Hannover. Reifenhersteller und ihre Zulieferer sind von der Konjunktur auf dem Automobilmarkt abhängig. Auf der internationalen Fachmesse Tire Technology Expo 2016, die in Hannover zu Ende ging, blickte die Reifenbranche trotz VW-Abgasskandal und hohem Preisdruck durch die Pkw-Hersteller zuversichtlich in die Zukunft. Auch Aussteller aus Sachsen sind mit der Resonanz zufrieden.

„Wenn es bei VW schlecht läuft, verkaufen andere Hersteller mehr, das spielt für uns keine Rolle. Die Stimmung auf der Messe ist gut“, sagt Guido Robbe, Verkaufsleiter bei der Schill+Seilacher GmbH. Unter der Marke Struktol stellt das Unternehmen Zusatzstoffe für die Kautschukverarbeitung her, die wiederum für die Fertigung von Reifen benötigt werden. Das Werk Pirna mit seinen rund 150 Beschäftigten ist auf die Herstellung von Silikonen spezialisiert, die nötig für die Produktion von Formteilen sind. „Ziel ist es, durch weniger Rollwiderstand die Pkw-Abgase zu reduzieren. Dazu kann der Einsatz von weniger Kautschuk und mehr Füllstoffen beim Reifen beitragen. Das ist ein schwieriger Prozess, der durch unsere Materialien möglich wird“, sagt Robbe, einer von insgesamt 700 Mitarbeitern.
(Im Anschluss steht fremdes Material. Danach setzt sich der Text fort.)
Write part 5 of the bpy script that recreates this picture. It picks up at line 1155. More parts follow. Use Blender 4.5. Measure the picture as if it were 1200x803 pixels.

Behörden sind vorsichtig geworden

Die Erhardt+Leimer GmbH fertigt unter anderem Inspektionssysteme zur Vermessung von Gummistücken in Reifen. Verkaufsleiter Hartmut Bößmann spricht von einer wachsenden Nachfrage und verweist auf hohe Investitionen von Reifenkonzernen. So investiert Continental mehr als eine Milliarde Euro in ein neues Werk in den USA. „Wir als Zulieferer müssen dort vor Ort unsere Serviceleistungen anbieten. Unsere Produktion findet weiter in Deutschland statt“, sagt Bößmann, der nach einem Jahresumsatz von zuletzt 160 Millionen Euro für 2016 mit rund 170 Millionen Euro rechnet. Im Werk St. Egidien bei Zwickau arbeiten rund 70 von insgesamt 1 500 Beschäftigten.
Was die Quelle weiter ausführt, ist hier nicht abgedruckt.